So...I'm not proud of this, but I was by myself playing an online trivia game about baseball and I had to resort to cheating. I opened a second browser and entered some of the clues. It took a while, but I finally got to the answer, which I correctly entered back at the trivia game to keep my streak alive. (Also, this will turn into a word of caution for anyone who still may trust their drunken cousin/buddy/neighbor AI.)
But these clues were hard! This game gives you 5 clues, one at a time so you can guess after each clue, and you get better bragging rights for getting it earlier. Each clue is more and more focused, so that helps.
One time I played the first clue was: "First Baseman." Being the Yankee nut I am, I typed in Don Mattingly. It was wrong, so the next clue was: "Two-time All-Star." I wasn't remotely sure, so I went with another of my Yanks and typed in Tino Martinez. Correct! Whoa! Only two guesses. Yay me!

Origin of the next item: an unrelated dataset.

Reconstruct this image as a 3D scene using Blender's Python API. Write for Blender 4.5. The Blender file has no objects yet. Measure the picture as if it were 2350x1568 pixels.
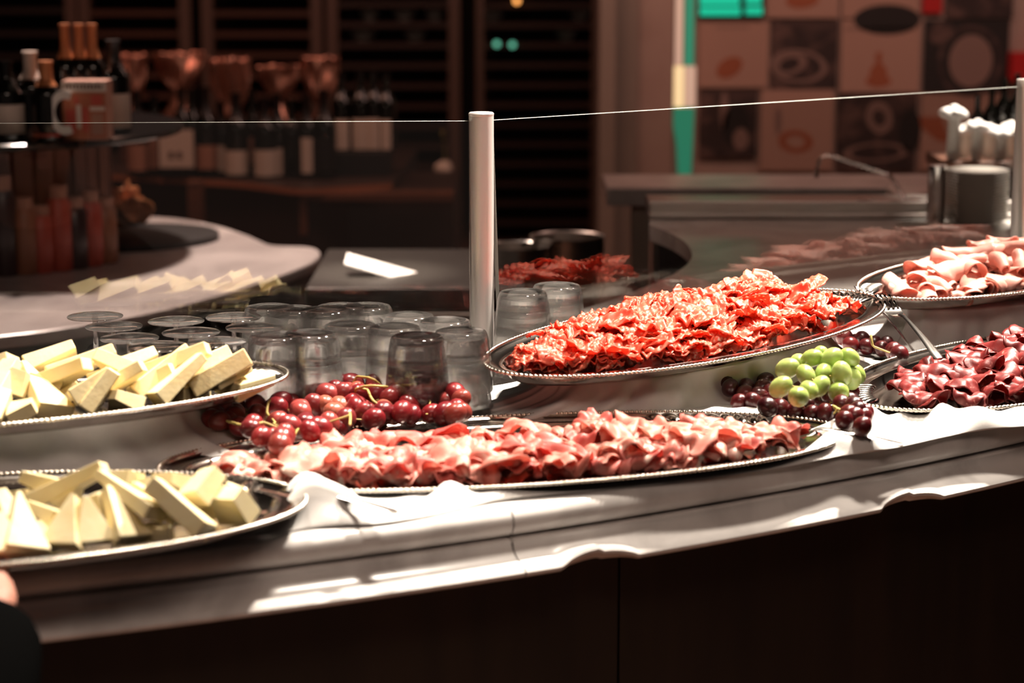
import bpy, bmesh, math, random
from mathutils import Vector, Matrix, noise
RND = random.Random(11)
PI = math.pi
COL = bpy.context.scene.collection
# ------------------------------------------------------------------ camera model (used to lay the room out)
F = 5000.0; PITCH = math.radians(10.8); EYE = 1.5
def ray(u, v):
    a = (u-1175)/F; b = -(v-784)/F
    return Vector((a, math.cos(PITCH)+b*math.sin(PITCH), -math.sin(PITCH)+b*math.cos(PITCH)))
def at(u, v, z):
    d = ray(u, v); return d*((z-EYE)/d.z)+Vector((0, 0, EYE))
def atY(u, v, Y):
    d = ray(u, v); return d*(Y/d.y)+Vector((0, 0, EYE))
# ------------------------------------------------------------------ object helpers
def tag(o, label, cat, group=None, kind=None):
    if label: o['label'] = label
    if cat: o['category'] = cat
    if group: o['group'] = group
    if kind: o['kind'] = kind
    return o
def empty(name, label, cat, loc=(0, 0, 0), group=None, rot=None):
    o = bpy.data.objects.new(name, None); COL.objects.link(o)
    o.empty_display_size = .05; o.location = loc
    if rot: o.rotation_euler = rot
    return tag(o, label, cat, group)
def copy_tree(o, parent=None):
    c = o.copy(); COL.objects.link(c); c.parent = parent
    for ch in list(o.children): copy_tree(ch, c)
    return c
class MB:
    def __init__(s): s.v = []; s.f = []; s.m = []; s.mi = 0
    def add(s, vs, fs):
        n = len(s.v); s.v += [Vector(x) for x in vs]
        s.f += [tuple(i+n for i in f) for f in fs]; s.m += [s.mi]*len(fs)
        return s
    def box(s, lo, hi, M=None):
        x0, y0, z0 = lo; x1, y1, z1 = hi
        vs = [Vector(p) for p in ((x0,y0,z0),(x1,y0,z0),(x1,y1,z0),(x0,y1,z0),(x0,y0,z1),(x1,y0,z1),(x1,y1,z1),(x0,y1,z1))]
        if M: vs = [M @ v for v in vs]
        return s.add(vs, [(0,3,2,1),(4,5,6,7),(0,1,5,4),(1,2,6,5),(2,3,7,6),(3,0,4,7)])
    def lathe(s, prof, n=32, c=(0,0,0), flute=None, closed=False, a0=0, a1=2*PI):
        c = Vector(c); full = abs(a1-a0-2*PI) < 1e-6; k = n if full else n+1
        vs = []
        for (r, z) in prof:
            for i in range(k):
                t = a0+(a1-a0)*i/n
                rr = r*(flute(t, z) if flute else 1)
                vs.append(c+Vector((rr*math.cos(t), rr*math.sin(t), z)))
        fs = []
        m = len(prof)
        for j in range(m if closed else m-1):
            j2 = (j+1) % m
            for i in range(n if full else n):
                i2 = (i+1) % k
                fs.append((j*k+i, j*k+i2, j2*k+i2, j2*k+i))
        return s.add(vs, fs)
    def tube(s, path, r, n=10, cap=True):
        path = [Vector(p) for p in path]
        rs = r if isinstance(r, (list, tuple)) else [r]*len(path)
        vs = []; ref = Vector((0, 0, 1))
        for i, p in enumerate(path):
            d = (path[min(i+1, len(path)-1)]-path[max(i-1, 0)]).normalized()
            if abs(d.dot(ref)) > .95: ref = Vector((1, 0, 0)) if abs(d.x) < .9 else Vector((0, 1, 0))
            a = d.cross(ref).normalized(); b = d.cross(a).normalized(); ref = b if abs(d.dot(b)) < .9 else ref
            for k in range(n):
                t = 2*PI*k/n; vs.append(p+(a*math.cos(t)+b*math.sin(t))*rs[i])
        fs = [(i*n+k, i*n+(k+1) % n, (i+1)*n+(k+1) % n, (i+1)*n+k) for i in range(len(path)-1) for k in range(n)]
        if cap: fs += [tuple(range(n))[::-1], tuple((len(path)-1)*n+k for k in range(n))]
        return s.add(vs, fs)
    def ell(s, c, r, n=14, m=9, M=None, bump=None):
        c = Vector(c); rx, ry, rz = r if isinstance(r, (list, tuple)) else (r, r, r)
        vs = []
        for j in range(m+1):
            p = PI*j/m
            for i in range(n):
                t = 2*PI*i/n
                q = Vector((rx*math.sin(p)*math.cos(t), ry*math.sin(p)*math.sin(t), rz*math.cos(p)))
                if bump: q = q*bump(q)
                if M: q = M @ q
                vs.append(c+q)
        fs = [(j*n+i, (j+1)*n+i, (j+1)*n+(i+1) % n, j*n+(i+1) % n) for j in range(m) for i in range(n)]
        return s.add(vs, fs)
    def grid(s, rows, closed=False):
        k = len(rows[0]); vs = [p for r in rows for p in r]
        fs = [(j*k+i, j*k+(i+1) % k, (j+1)*k+(i+1) % k, (j+1)*k+i) for j in range(len(rows)-1) for i in range(k if closed else k-1)]
        return s.add(vs, fs)
    def prism(s, pts, z0, z1):
        n = len(pts); vs = [(p[0], p[1], z0) for p in pts]+[(p[0], p[1], z1) for p in pts]
        fs = [tuple(range(n))[::-1], tuple(range(n, 2*n))]+[(i, (i+1) % n, n+(i+1) % n, n+i) for i in range(n)]
        return s.add(vs, fs)
    def build(s, name, mat, parent=None, smooth=40, local=False, bevel=0, sub=0, solid=0):
        me = bpy.data.meshes.new(name)
        off = Vector((0, 0, 0))
        if parent is not None and not local:
            p = parent
            while p is not None: off += p.location; p = p.parent
        me.from_pydata([tuple(v-off) for v in s.v], [], s.f)
        mats = mat if isinstance(mat, (list, tuple)) else [mat]
        for m in mats: me.materials.append(m)
        if len(mats) > 1: me.polygons.foreach_set('material_index', s.m)
        bm = bmesh.new(); bm.from_mesh(me)
        bmesh.ops.remove_doubles(bm, verts=bm.verts, dist=1e-6)
        bmesh.ops.dissolve_degenerate(bm, dist=1e-7, edges=bm.edges)
        if solid:
            bm.normal_update(); base = list(bm.verts); fl = list(bm.faces); bed = [e for e in bm.edges if e.is_boundary]
            dup = {v: bm.verts.new(v.co-v.normal*solid) for v in base}
            for f in fl: bm.faces.new([dup[v] for v in reversed(f.verts)])
            for e in bed:
                l = e.link_loops[0]; a_, b_ = l.vert, l.link_loop_next.vert
                bm.faces.new((b_, a_, dup[a_], dup[b_]))
        bmesh.ops.recalc_face_normals(bm, faces=bm.faces)
        bm.to_mesh(me); bm.free()
        if smooth:
            me.polygons.foreach_set('use_smooth', [True]*len(me.polygons))
            me.set_sharp_from_angle(angle=math.radians(smooth))
        o = bpy.data.objects.new(name, me); COL.objects.link(o)
        if parent is not None: o.parent = parent
        if bevel:
            b = o.modifiers.new('bevel', 'BEVEL'); b.width = bevel; b.segments = 2; b.limit_method = 'ANGLE'; b.angle_limit = .6
        if sub:
            b = o.modifiers.new('sub', 'SUBSURF'); b.levels = sub; b.render_levels = sub
        return o
def chaikin(p, n=2, closed=False):
    for _ in range(n):
        q = []
        m = len(p)
        for i in range(m if closed else m-1):
            a, b = Vector(p[i]), Vector(p[(i+1) % m]); q += [a*.75+b*.25, a*.25+b*.75]
        if not closed: q = [Vector(p[0])]+q+[Vector(p[-1])]
        p = q
    return p
# ------------------------------------------------------------------ materials
def mat(name, col, rough=.5, metal=0, **k):
    m = bpy.data.materials.new(name); m.use_nodes = True
    b = m.node_tree.nodes['Principled BSDF']
    b.inputs['Base Color'].default_value = (*col, 1); b.inputs['Roughness'].default_value = rough; b.inputs['Metallic'].default_value = metal
    for a, v in k.items():
        b.inputs[a.replace('_', ' ')].default_value = v
    return m
def nodes(m): return m.node_tree.nodes, m.node_tree.links, m.node_tree.nodes['Principled BSDF']
def noise_mix(m, c1, c2, scale, lo=.4, hi=.6, detail=4, coord='Object', dist=0, stretch=None, bump=0, bscale=None, vary=0):
    N, L, b = nodes(m)
    tc = N.new('ShaderNodeTexCoord'); src = tc.outputs[coord]
    if stretch:
        mp = N.new('ShaderNodeMapping'); mp.inputs['Scale'].default_value = stretch; L.new(src, mp.inputs['Vector']); src = mp.outputs[0]
    if vary:
        oi = N.new('ShaderNodeObjectInfo'); ad = N.new('ShaderNodeVectorMath'); ad.operation = 'ADD'
        ml = N.new('ShaderNodeMath'); ml.operation = 'MULTIPLY'; ml.inputs[1].default_value = 17; L.new(oi.outputs['Random'], ml.inputs[0])
        L.new(src, ad.inputs[0]); L.new(ml.outputs[0], ad.inputs[1]); src = ad.outputs[0]
    n = N.new('ShaderNodeTexNoise'); n.inputs['Scale'].default_value = scale; n.inputs['Detail'].default_value = detail; n.inputs['Distortion'].default_value = dist
    L.new(src, n.inputs['Vector'])
    r = N.new('ShaderNodeValToRGB'); r.color_ramp.elements[0].position = lo; r.color_ramp.elements[1].position = hi
    r.color_ramp.elements[0].color = (*c1, 1); r.color_ramp.elements[1].color = (*c2, 1)
    L.new(n.outputs['Fac'], r.inputs[0]); L.new(r.outputs[0], b.inputs['Base Color'])
    if bump:
        n2 = N.new('ShaderNodeTexNoise'); n2.inputs['Scale'].default_value = bscale or scale*3; n2.inputs['Detail'].default_value = 3; L.new(src, n2.inputs['Vector'])
        bp = N.new('ShaderNodeBump'); bp.inputs['Strength'].default_value = bump; bp.inputs['Distance'].default_value = .002
        L.new(n2.outputs['Fac'], bp.inputs['Height']); L.new(bp.outputs[0], b.inputs['Normal'])
    return r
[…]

So, the round where I cheated went like this:
- Outfielder (my guess was wrong)
- Played ONE year with the Mariners (WRONG)

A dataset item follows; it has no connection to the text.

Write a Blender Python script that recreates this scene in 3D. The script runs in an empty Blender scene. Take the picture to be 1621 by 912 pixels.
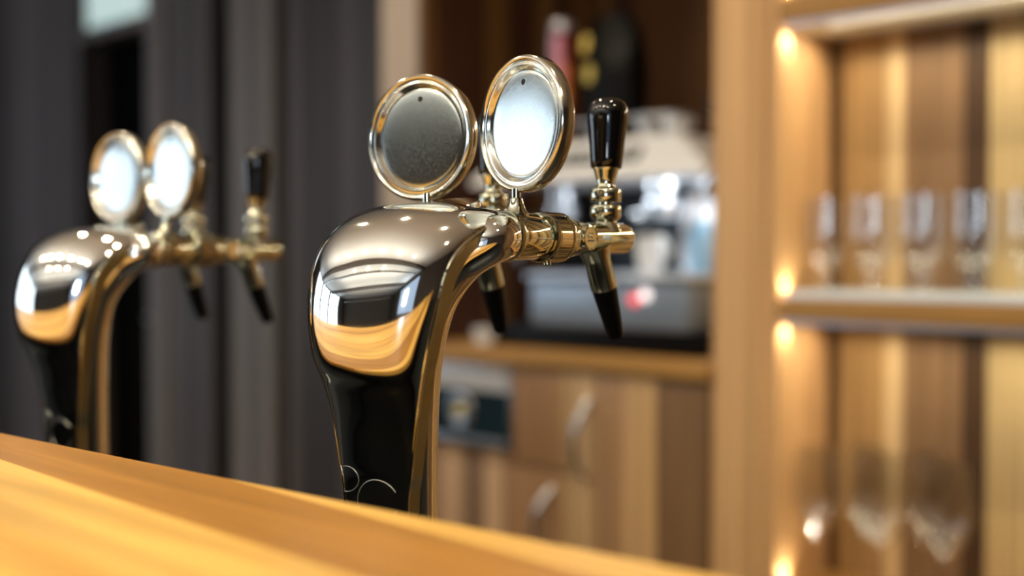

- Won an MVP award (WRONG)
- Won a World Series with the Mets
By now...right? Any baseball fans in the house? Who TF could this be? Maybe you know, but I was perplexed. How many MVPs won a World Series with the Mets and then played just a single year with Seattle? This is when I went to a new tab and tried to cheat. I tried, but wasn't successful, because of shit like this:
Okay...okay...(heavy sigh) There's a lot to unpack here. I'm generally wary of the AI Overview about anything and ignore them on principal. I've read enough about artificial intelligence to know that AI for 1) doesn't always/really understand that lying is considered bad; and 2) isn't as concerned with getting things factually correct in general as we'd probably like; and 3) has about the performance record of a C, maybe C-, student. If I'm curious about gluons and other massless vector bosons, I may Google the topic, but then skip the AI Overview and move right to the white papers.

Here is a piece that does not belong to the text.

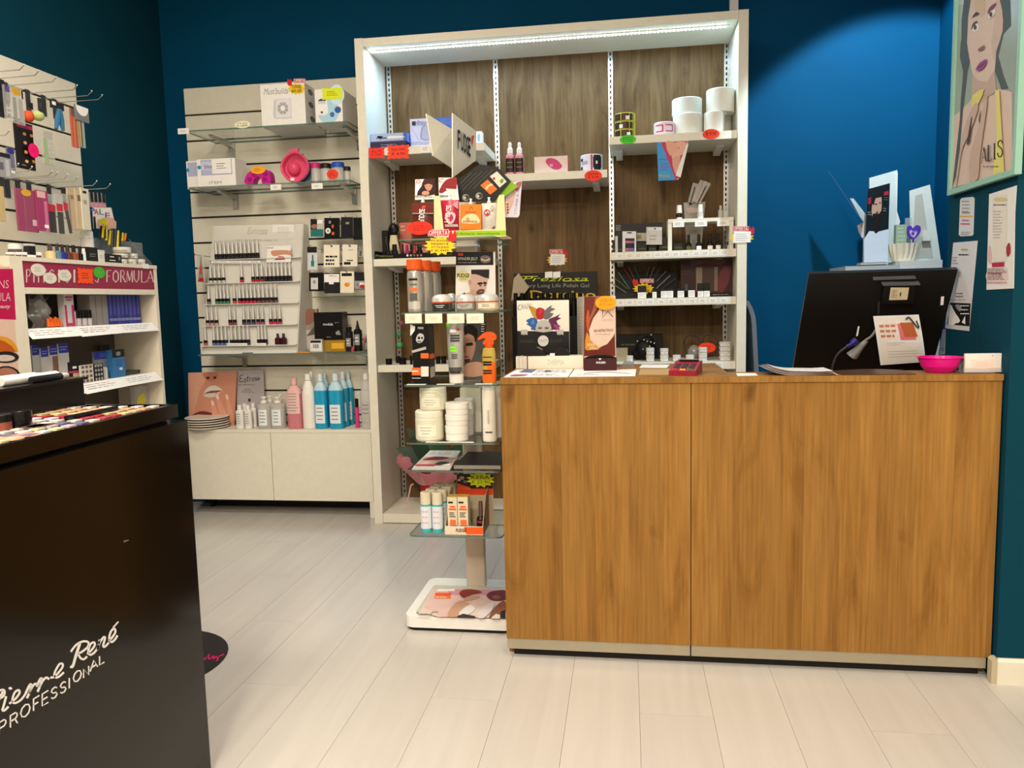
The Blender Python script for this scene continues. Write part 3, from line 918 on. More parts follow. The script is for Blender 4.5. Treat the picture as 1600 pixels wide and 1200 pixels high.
# manicure bowls, propped on edge
def bowl(label, cx, cy, rx, ry, Y, mt, mt2, hub, name='manicure_bowl'):
    q = [pY(*c4(cx+rx*(1+.12*math.cos(2*t))*math.cos(t), cy-ry*math.sin(t)*(1 if math.sin(t) > 0 else 1.02)), Y) for t in [2*math.pi*i/28 for i in range(28)]]
    dz = GZ2-min(p.z for p in q)+.0008
    q = [p+V((0, 0, dz)) for p in q]
    cen = sum(q, V((0, 0, 0)))/len(q)
    b = B()
    rings = [(1.0, 0.0), (1.0, .010), (.86, .012), (.84, .004), (.74, .038), (.48, .05)]
    vs, fs = [], []
    n = len(q)
    for s_, d_ in rings:
        for p in q:
            vs.append(cen+(p-cen)*s_+V((0, d_, 0)))
    for j in range(len(rings)-1):
        if j == 1:
            continue
        for i in range(n):
            fs.append((j*n+i, j*n+(i+1) % n, (j+1)*n+(i+1) % n, (j+1)*n+i))
    fs = [f for f in fs]
    vs2 = [cen+(p-cen)*s_+V((0, d_, 0)) for s_, d_ in ((1.0, 0), (.95, -.004), (.86, 0), (.80, .03), (.55, .044)) for p in q]
    f2 = [(j*n+i, j*n+(i+1) % n, (j+1)*n+(i+1) % n, (j+1)*n+i) for j in range(4) for i in range(n)]+[list(range(4*n, 5*n))]
    b.add(vs2, f2, mt, True)
    vs3 = [cen+(p-cen)*s_+V((0, d_, 0)) for s_, d_ in ((1.0, 0.001), (.97, .02), (.84, .045), (.5, .055)) for p in q]
    b.add(vs3, [(j*n+i, j*n+(i+1) % n, (j+1)*n+(i+1) % n, (j+1)*n+i) for j in range(3) for i in range(n)]+[list(range(3*n, 4*n))], mt, True)
    if hub:
        h = pY(*c4(*hub), Y+.02)+V((0, 0, dz))
        b.ball((h.x, h.y+.012, h.z), .034, .026, .034, mt2)
        h = pY(*c4(935, 855), Y-.003)+V((0, 0, dz*.5))
        b.box(h.x-.010, h.x+.010, h.y-.002, h.y+.004, h.z-.004, h.z+.010, PAPER)
    b.box(cen.x-.022, cen.x+.022, Y+.002, Y+.016, max(p.z for p in q)-.006, max(p.z for p in q)+.010, mt)
    return S(name, b, label, 'bowl')
bowl('blue manicure bowl standing on edge behind the pink one', 985, 755, 88, 112, 3.83, m('#2c6f9c', .35), None, None)
bowl('pink manicure bowl with a round hub, standing on edge on the middle glass shelf', 950, 750, 100, 124, 3.765, m('#e0567c', .3), m('#d84a72', .3), (938, 762))
def pot(label, x0, x1, yt, Y, col, lid):
    X0, X1, zt = fit(c4, x0, x1, yt, Y, GZ2)
    r = (X1-X0)/2; h = zt-GZ2
    return vessel('plastic_pot', label, 'pot', (X0+X1)/2, Y+r, GZ2, [('cup', [(r*.86, 0), (r*.94, h*.74)], CLEARLIQ), ('lid', [(r, h*.745), (r, h*.96), (r*.93, h)], m(lid, .4))], 'clear pots with coloured lids')
pot('clear pot with a magenta lid beside the pink bowl', 1062, 1140, 718, 3.80, None, '#c22a78')
pot('clear pot with a black lid next to the pink bowl', 1142, 1222, 722, 3.79, None, '#1d1b1d')
pot('clear pot with a royal blue lid behind the red disc', 1226, 1322, 712, 3.80, None, '#2b53b2')
pot('clear pot with a black lid at the right end of the middle glass shelf', 1324, 1380, 748, 3.84, None, '#1d1b1d')
sticker('red disc price tag in front of the clear lidded pots', c4, 1205, 770, 1292, 852, 3.7465, m('#e03a22', .6), 'oval')
sticker('small white price label on the middle shelf edge below the pink bowl', c4, 765, 890, 846, 936, 3.7395, PAPER, 'rect')
sticker('small white price label on the middle shelf edge below the clear pots', c4, 1086, 880, 1170, 928, 3.7395, PAPER, 'rect')

# ---- nail polish rack on the lowest glass shelf
yb, ytp = 549, 350
def rackY(py):
    return 3.775+(3.935-3.775)*(yb-py)/(yb-ytp)
BLp, BRp, TRp, TLp = [pY(*p, rackY(p[1])) for p in ((316, 549), (463, 549), (473, 350), (335, 353))]
dz = GZ3-min(BLp.z, BRp.z)
rack = T('polish_rack', 'frosted acrylic nail polish rack sloping up against the slatted panel', 'rack', ((BLp.x+BRp.x)/2, 3.86, GZ3))
b = B(); b.slab([V((BLp.x, BLp.y, GZ3)), V((BRp.x, BRp.y, GZ3)), TRp, TLp], (0, .005, 0), ACRYL)
A = Art(b, BLp, BRp-BLp, TLp-BLp, (BRp-BLp).cross(TLp-BLp).normalized(), c5)
A.xtext('Extrosa', 462, 168, 612, 220, m('#b3ada2'), .35, -.008, 0); A.xlines(365, 250, 700, 280, 1, m('#b9b2a6'), .3)
Pt('sloped_back', b, rack)
b = B(); b.slab([V((BRp.x+.001, BRp.y, GZ3)), V((BRp.x+.001, 3.99, GZ3)), V((TRp.x+.001, 3.99, TRp.z)), TRp+V((.001, 0, 0))], (.005, 0, 0), ACRYL); Pt('side_cheek', b, rack)
b = B(); b.slab([V((BLp.x-.001, BLp.y, GZ3)), V((BLp.x-.001, 3.99, GZ3)), V((TLp.x-.001, 3.99, TLp.z)), TLp+V((-.001, 0, 0))], (-.005, 0, 0), ACRYL); Pt('side_cheek', b, rack)
ROWS = [404, 441, 474, 507.5, 539]
RZ = []
for i, y in enumerate(ROWS):
    Yk = rackY(y)
    pl_ = pY(318, y, Yk-.012); pr_ = pY(465, y, Yk-.012)
    z = (pl_.z+pr_.z)/2
    RZ.append((z, Yk))
    if i < 5:
        b = B(); b.box(BLp.x+.002, BRp.x+.004, Yk-.026, Yk-.0012, z-.004, z, ACRYL); Pt('ledge', b, rack)
def pmesh(col, blk='#121013'):
    b = B()
    b.lathe([(.0085, 0), (.0098, .002), (.0098, .013)], m(col, .25), n=12)
    b.lathe([(.0099, .013), (.0099, .026), (.0085, .028)], m(blk, .3), n=12)
    b.lathe([(.0082, .028), (.0072, .045), (.0048, .088), (.0052, .096), (.003, .099)], SILVER, n=12)
    return b
PCOL = {}
def polish(col, x, y, z, label, group):
    if col not in PCOL:
        o = S('nail_polish_bottle', pmesh(col), label, 'nail polish', group, loc=(0, 0, 0))
        o.location = (x, y, z); PCOL[col] = o
        return o
    return cp(PCOL[col], (x, y, z), label, group)
ORD = ['first from left', 'second', 'third', 'fourth', 'fifth', 'sixth', 'seventh', 'eighth', 'ninth', 'tenth', 'eleventh']
CL = [(0, 215, 555, 11, ['#2b2a2e'], 'dark nail polish in the unbroken top row of the rack'),
      (1, 172, 300, 4, ['#c9c5bd'], 'pale nail polish at the left of the second rack row'),
      (1, 404, 438, 1, ['#c02534'], 'lone red nail polish in the middle of the second rack row'),
      (1, 490, 590, 3, ['#a32634'], 'red nail polish left of the plums in the second rack row'),
      (1, 591, 798, 7, ['#2c2135'], 'dark plum nail polish at the right of the second rack row'),
      (2, 156, 192, 1, ['#77706c'], 'lone grey nail polish at the left end of the third rack row'),
      (2, 222, 332, 4, ['#3f7d55'], 'green nail polish in the third rack row'),
      (2, 348, 384, 1, ['#c4472c'], 'single orange nail polish between greens and reds in the third rack row'),
      (2, 392, 535, 5, ['#bf2440'], 'bright red nail polish in the third rack row'),
      (2, 536, 692, 5, ['#6a4a4c'], 'brown nail polish at the right of the third rack row'),
      (3, 148, 248, 3, ['#c98d8a'], 'pinkish nail polish at the left of the fourth rack row'),
      (3, 318, 384, 2, ['#8d3f48'], 'dull red nail polish, one of a pair in the fourth rack row'),
      (3, 420, 526, 3, ['#4d4566'], 'violet grey nail polish in the fourth rack row'),
      (3, 527, 595, 2, ['#9a4a7a'], 'mauve nail polish in the fourth rack row'),
      (3, 622, 725, 3, ['#c01f4a'], 'crimson nail polish at the right of the fourth rack row'),
      (4, 132, 166, 1, ['#b85a5a'], 'lone rosy nail polish at the left end of the bottom rack row'),
      (4, 198, 318, 4, ['#5a6f9c'], 'slate blue nail polish in the bottom rack row'),
      (4, 330, 485, 5, ['#3c3a44'], 'charcoal nail polish behind a white strip in the bottom rack row'),
      (4, 537, 613, 3, ['#4c4048'], 'dark nail polish at the right of the bottom rack row')]
for row, xa, xb, n, cols, lab in CL:
    z, Yk = RZ[row]
    w = (xb-xa)/n
    for i in range(n):
        px = c5(xa+w*(i+.5), 0)[0]
        X = pY(px, ROWS[row]-8, Yk-.0125).x
        polish(cols[i % len(cols)], X, Yk-.0125, z+.0004, lab+(', '+ORD[i] if n > 1 else ''), 'nail polishes on the rack')
for i, (xa, xb) in enumerate(((672, 712), (714, 757))):
    z, Yk = RZ[4]
    X0, X1 = [pY(*c5(x, 1020), Yk-.014).x for x in (xa, xb)]
    r = (X1-X0)/2
    vessel('nail_polish_bottle', ['left plum polish with a dark round cap at the bottom right of the rack', 'right plum polish with a dark round cap at the bottom right of the rack'][i], 'nail polish', (X0+X1)/2, Yk-.0125, z+.0004,
           [('bottle', [(r, 0), (r, .03), (r*.5, .036)], m('#3a1420', .2), {'pw': .6}), ('cap', [(r*.5, .0365), (r*.45, .056)], m('#4a2a30', .4), {'n': 10})])
b = B()
z, Yk = RZ[0]
q = [pY(*c5(*p), Yk-.02) for p in ((605, 432), (790, 432), (788, 303), (612, 312))]
b.slab(q, (0, .0012, 0), PAPER)
A = Art(b, q[0], q[1]-q[0], q[3]-q[0], (0, -1, 0), c5)
A.xpoly([(640, 350), (690, 340), (790, 345), (788, 378), (740, 372), (660, 385)], m('#c98f74'), 3); A.xpoly([(665, 415), (700, 385), (740, 388), (745, 412)], m('#b5504a')); A.xlines(612, 316, 670, 330, 1, m('#b03a3a'), .4)
S('picture_card', b, 'cream card with a printed hand, beside the top row of polishes', 'card')
b = B()
q = [pY(*c5(*p), rackY(358)-.004) for p in ((648, 246), (812, 240), (816, 148), (652, 148))]
b.slab(q, (0, .001, 0), PAPER)
A = Art(b, q[0], q[1]-q[0], q[3]-q[0], (0, -1, 0), c5)
A.xlines(690, 165, 800, 225, 4, GINK, .2); A.xell(674, 230, 12, 10, m('#d8cf6a'))
S('certificate_card', b, 'white certificate card at the top right of the polish rack', 'card')
for xa, xb, ya, yb_, lab, row in ((192, 560, 420, 438, 'row of white price strips under the top rack row', 0), (310, 462, 1038, 1058, 'white price strip before the charcoal polishes', 4), (530, 602, 1038, 1058, 'short white price strip at the bottom right of the rack', 4)):
    b = B(); Y = RZ[row][1]-.0275
    q = [pY(*c5(*p), Y) for p in ((xa, yb_), (xb, yb_), (xb, ya), (xa, ya))]
    b.slab(q, (0, .0008, 0), PAPER); A = Art(b, q[0], q[1]-q[0], q[3]-q[0], (0, -1, 0)); A.lines(.03, .2, .97, .8, 1, GINK, .3)
    S('price_strip', b, lab, 'price strip')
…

BUT, baseball is something I know WAY more about than quantum mechanics, and that image up there, that Overview trying to answer my question, just shook me. The only literally correct thing in that box is that Mike Piazza played for the Mets. He NEVER played with Seattle (the randos are San Diego, Florida, and Oakland); he NEVER won an MVP award, although he was close in 1996, but he was still playing for the Dodgers; and in 1992 he got his 'cup of coffee' in LA before his Rookie of the Year season in '93. And the METS winning the World Series in 1992? Puh-leeeze. The Blue Jays won in '92 (beating the Braves), as the start of their back-to-back victories before the STRIKE wiped out the '94 post season.
With none of the non-AI answers helping either, I guessed incorrectly again and was given, for my last clue, a list of players Seattle traded for this player, this former MVP, former champion-Met. That was the clue that sprung the answer. And I did cheat to find it. I mean, I wasn't paying that kind of attention back in the '90s.
It was Kevin Mitchell. MVP was with the Giants (I remember him being good for them), and he was rookie who played part-time in '86 with the Mets. The Mariners tried to bring him in but it didn't work out, and they traded him after that one year.
If you know baseball pretty well, you'll look at that AI Overview and temper your trust of the robots. Temper it hard.